** START Supplied information **
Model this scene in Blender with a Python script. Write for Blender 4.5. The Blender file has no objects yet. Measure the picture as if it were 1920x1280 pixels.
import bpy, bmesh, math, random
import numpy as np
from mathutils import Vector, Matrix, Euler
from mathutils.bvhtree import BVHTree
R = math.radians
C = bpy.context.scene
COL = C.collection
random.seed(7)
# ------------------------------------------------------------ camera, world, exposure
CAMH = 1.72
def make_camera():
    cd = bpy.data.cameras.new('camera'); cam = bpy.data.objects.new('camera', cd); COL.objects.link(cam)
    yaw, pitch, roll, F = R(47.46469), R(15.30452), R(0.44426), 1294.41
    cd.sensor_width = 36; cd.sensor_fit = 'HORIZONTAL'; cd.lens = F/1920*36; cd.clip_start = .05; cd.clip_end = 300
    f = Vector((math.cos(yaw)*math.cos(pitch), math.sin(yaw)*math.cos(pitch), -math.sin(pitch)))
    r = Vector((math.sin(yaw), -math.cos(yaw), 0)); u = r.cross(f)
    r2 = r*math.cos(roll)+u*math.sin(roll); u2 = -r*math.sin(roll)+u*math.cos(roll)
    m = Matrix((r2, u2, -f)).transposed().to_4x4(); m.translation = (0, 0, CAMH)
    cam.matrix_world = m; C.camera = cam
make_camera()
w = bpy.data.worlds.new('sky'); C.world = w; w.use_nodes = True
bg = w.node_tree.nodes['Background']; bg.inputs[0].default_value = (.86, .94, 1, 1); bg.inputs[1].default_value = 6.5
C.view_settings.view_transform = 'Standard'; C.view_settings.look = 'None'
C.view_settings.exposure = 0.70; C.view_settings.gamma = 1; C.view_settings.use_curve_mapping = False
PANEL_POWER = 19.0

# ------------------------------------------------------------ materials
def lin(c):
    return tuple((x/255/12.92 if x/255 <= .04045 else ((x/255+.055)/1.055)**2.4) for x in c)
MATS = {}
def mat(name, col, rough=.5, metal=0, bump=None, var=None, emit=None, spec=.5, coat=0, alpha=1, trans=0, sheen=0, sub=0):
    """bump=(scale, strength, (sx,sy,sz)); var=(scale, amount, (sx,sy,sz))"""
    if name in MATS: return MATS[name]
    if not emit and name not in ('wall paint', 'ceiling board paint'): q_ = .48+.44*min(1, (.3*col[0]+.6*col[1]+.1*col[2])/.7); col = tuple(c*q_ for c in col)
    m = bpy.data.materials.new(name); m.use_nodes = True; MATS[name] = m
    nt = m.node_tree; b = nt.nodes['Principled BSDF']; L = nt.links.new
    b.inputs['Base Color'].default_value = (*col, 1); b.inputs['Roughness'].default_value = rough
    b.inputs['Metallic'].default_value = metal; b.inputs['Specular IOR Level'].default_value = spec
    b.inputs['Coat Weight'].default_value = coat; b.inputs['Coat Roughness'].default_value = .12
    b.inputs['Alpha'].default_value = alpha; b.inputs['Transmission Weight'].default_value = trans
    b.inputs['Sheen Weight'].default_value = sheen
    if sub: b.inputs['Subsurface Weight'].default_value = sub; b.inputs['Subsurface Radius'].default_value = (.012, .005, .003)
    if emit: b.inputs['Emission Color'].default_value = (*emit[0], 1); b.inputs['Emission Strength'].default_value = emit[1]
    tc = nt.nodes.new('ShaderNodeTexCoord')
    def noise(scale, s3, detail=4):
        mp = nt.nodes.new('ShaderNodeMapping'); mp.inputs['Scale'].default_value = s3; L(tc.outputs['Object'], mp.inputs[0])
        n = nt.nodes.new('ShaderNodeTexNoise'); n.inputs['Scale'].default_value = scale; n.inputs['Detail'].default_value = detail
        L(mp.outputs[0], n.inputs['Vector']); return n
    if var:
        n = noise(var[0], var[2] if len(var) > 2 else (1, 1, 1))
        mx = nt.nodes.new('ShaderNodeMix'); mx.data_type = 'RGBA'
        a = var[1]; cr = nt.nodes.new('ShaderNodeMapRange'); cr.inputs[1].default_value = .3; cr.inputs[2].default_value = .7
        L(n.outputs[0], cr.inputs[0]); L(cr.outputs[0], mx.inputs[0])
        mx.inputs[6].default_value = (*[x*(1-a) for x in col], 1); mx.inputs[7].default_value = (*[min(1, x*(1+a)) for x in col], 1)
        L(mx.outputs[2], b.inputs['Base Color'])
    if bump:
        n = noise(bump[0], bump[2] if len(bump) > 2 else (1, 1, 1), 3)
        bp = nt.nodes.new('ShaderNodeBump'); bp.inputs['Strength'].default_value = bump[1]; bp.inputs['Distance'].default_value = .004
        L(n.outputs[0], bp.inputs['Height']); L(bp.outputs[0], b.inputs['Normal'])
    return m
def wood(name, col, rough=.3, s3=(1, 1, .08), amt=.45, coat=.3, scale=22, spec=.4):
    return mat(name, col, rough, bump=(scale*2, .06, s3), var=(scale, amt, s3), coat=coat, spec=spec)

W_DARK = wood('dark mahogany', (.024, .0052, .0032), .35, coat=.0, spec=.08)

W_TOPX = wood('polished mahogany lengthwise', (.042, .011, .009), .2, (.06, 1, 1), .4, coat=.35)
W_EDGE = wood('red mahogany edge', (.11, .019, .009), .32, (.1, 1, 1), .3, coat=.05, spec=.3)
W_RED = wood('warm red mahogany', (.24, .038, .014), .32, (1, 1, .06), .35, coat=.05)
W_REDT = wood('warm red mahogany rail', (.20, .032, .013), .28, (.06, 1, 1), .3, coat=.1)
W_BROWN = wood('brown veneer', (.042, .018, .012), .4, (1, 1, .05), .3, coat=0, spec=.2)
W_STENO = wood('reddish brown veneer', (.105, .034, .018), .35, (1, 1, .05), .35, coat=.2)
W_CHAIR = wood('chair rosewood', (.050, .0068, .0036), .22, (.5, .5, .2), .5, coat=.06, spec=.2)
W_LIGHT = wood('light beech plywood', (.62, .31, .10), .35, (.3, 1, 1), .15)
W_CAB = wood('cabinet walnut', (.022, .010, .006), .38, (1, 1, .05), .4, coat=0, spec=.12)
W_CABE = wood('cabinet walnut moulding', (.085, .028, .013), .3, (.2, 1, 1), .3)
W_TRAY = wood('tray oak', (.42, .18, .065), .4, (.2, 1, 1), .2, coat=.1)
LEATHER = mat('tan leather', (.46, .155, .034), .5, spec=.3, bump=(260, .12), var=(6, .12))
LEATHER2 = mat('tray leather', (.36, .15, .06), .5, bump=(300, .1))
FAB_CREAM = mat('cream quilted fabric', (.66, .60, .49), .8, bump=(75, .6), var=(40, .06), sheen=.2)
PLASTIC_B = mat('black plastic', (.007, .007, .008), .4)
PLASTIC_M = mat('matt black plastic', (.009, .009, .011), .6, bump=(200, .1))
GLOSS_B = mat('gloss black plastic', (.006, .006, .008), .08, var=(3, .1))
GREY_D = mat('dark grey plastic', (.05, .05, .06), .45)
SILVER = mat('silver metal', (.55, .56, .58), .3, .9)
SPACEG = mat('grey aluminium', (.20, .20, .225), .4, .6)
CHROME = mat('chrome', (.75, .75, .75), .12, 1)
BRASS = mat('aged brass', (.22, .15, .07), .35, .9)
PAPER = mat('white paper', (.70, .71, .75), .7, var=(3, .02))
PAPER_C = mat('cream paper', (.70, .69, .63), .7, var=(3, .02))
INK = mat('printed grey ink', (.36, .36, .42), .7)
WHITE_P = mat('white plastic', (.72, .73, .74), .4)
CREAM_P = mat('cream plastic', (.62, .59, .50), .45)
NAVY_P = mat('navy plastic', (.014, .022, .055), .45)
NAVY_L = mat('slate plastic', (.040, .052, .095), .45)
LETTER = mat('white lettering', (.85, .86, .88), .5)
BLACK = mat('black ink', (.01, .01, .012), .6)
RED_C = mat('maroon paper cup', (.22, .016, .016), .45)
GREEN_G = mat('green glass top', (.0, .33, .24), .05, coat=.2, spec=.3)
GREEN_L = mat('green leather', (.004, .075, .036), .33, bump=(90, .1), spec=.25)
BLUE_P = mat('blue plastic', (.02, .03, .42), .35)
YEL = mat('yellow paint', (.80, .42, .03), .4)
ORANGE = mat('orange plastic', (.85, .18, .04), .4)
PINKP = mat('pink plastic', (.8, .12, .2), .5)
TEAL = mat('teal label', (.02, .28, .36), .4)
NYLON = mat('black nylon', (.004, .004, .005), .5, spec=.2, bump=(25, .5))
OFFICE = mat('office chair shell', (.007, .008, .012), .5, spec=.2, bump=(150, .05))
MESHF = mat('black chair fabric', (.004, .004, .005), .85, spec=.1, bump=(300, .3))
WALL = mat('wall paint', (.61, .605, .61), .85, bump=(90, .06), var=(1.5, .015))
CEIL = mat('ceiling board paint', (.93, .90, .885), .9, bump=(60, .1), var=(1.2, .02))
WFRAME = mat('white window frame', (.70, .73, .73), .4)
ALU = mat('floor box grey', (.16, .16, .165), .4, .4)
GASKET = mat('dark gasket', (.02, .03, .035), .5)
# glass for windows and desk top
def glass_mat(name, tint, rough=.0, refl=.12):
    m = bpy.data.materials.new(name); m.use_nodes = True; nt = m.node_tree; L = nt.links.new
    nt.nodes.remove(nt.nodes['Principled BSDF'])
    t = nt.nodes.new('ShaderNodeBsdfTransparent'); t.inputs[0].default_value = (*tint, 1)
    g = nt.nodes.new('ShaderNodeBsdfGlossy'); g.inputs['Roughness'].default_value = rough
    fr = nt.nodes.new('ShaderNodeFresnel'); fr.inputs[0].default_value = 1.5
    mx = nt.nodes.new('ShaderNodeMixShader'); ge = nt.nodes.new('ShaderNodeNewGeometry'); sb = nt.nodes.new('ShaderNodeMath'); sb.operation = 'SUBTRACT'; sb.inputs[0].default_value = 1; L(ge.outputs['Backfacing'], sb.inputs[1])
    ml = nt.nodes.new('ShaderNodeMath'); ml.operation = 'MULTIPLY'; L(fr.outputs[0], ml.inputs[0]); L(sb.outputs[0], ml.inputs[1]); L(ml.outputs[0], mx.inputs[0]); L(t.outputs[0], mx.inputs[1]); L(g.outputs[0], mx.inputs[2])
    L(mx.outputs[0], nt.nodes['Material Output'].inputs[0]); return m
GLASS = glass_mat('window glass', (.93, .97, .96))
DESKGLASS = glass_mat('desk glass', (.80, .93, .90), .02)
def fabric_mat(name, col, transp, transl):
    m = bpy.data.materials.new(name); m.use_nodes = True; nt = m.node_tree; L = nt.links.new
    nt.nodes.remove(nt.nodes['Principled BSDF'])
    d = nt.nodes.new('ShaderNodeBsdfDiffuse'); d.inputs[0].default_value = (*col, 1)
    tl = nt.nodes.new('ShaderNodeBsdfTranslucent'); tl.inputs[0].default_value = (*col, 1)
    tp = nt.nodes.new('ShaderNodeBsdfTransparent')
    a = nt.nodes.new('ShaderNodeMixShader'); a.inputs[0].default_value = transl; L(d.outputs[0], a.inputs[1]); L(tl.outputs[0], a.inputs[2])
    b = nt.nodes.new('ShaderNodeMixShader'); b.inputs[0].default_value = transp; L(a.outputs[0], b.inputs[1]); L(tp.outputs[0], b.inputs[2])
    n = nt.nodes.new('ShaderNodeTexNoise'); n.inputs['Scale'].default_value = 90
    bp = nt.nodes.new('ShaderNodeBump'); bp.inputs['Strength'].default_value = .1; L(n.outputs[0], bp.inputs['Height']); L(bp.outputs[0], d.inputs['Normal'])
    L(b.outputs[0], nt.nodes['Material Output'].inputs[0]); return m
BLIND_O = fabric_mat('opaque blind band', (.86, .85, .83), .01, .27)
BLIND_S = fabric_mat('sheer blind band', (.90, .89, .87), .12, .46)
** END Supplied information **
▶ _What needs to be done_
From the data above, pick out each line containing "scene" and copy it.

▶ _Finished exercise_
Model this scene in Blender with a Python script. Write for Blender 4.5. The Blender file has no objects yet. Measure the picture as if it were 1920x1280 pixels.
C = bpy.context.scene